4.4 On the other hand, the Ld. DR for the Revenue has vehemently submitted that the order passed by the Assessing Officer, is a reasoned order, as it is based on the analysis of various sections of the Income tax Act which are applicable to the assessee under consideration. Therefore, the Ld. DR for the Revenue strongly defended the order passed by the Assessing Officer.

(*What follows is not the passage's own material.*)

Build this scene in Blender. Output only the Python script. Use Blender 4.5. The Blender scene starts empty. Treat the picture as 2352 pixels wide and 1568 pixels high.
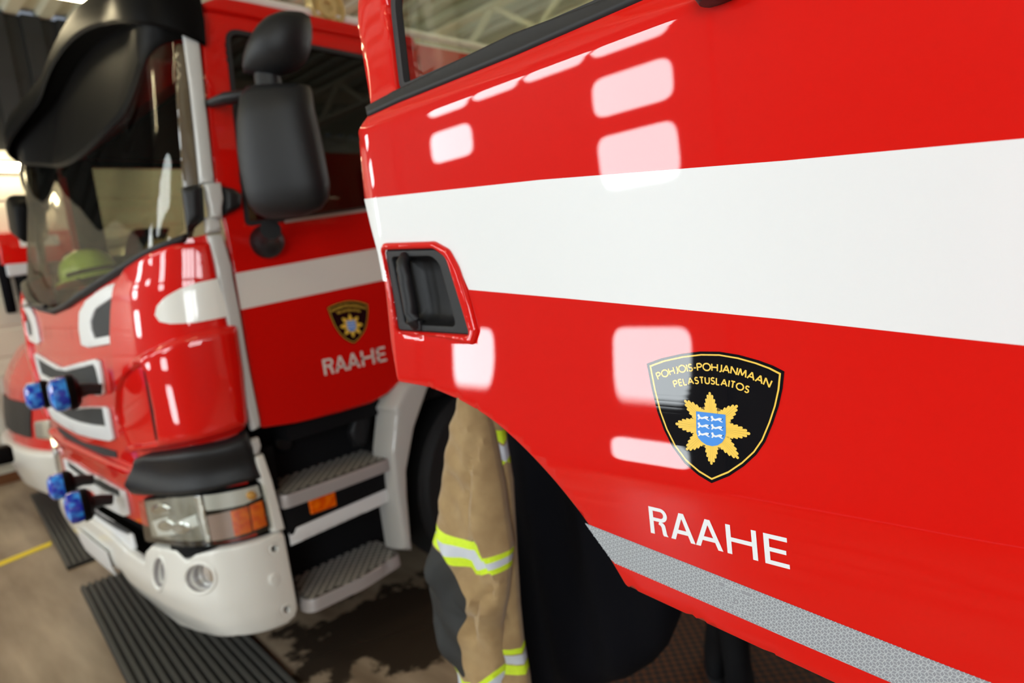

4.5 Having heard the rival submissions, perused the material available on record, we are of the view that CBDT has issued a Circular No. 13/2017 dated 11.04.2017 wherein CBDT has clarified that the salary accrued to a non-resident seafarer for services rendered outside India on a foreign ship shall not be included in the total income merely because the salary has been credited in the NRE account maintained with an Indian Bank by the seafarer. It is well settled that the circular issued by the CBDT are binding on the Revenue authority. This position has been confirmed by the Hon’ble Apex Court in the case of Commissioner of Customs v. Indian Oil Corpn. Ltd. [2004] 267 ITR 272/136 Taxman 491 wherein Their Lordships examined the earlier decisions of the Apex Court with regard to binding nature of the Circulars and laid down that when a Circular issued by the Board remains in operation then the revenue is bound by it and cannot be allowed to plead that it is not valid or that it is contrary to the terms of the Statute.
Therefore, based on the CBDT circular and the principles laid down by the hon’ble Supreme Court in the case of Indian Oil Corpn. Ltd. (supra), we are of the view that salary accrued to a non-resident seafarer for services rendered outside India on a foreign ship shall not be included in the total income merely because the salary has been credited in the NRE account maintained with an Indian Bank by the seafarer, therefore, based on the reasons mentioned above, the grounds raised by the assessee are allowed.
4.6 In the result, the appeal filed by the assessee, is allowed.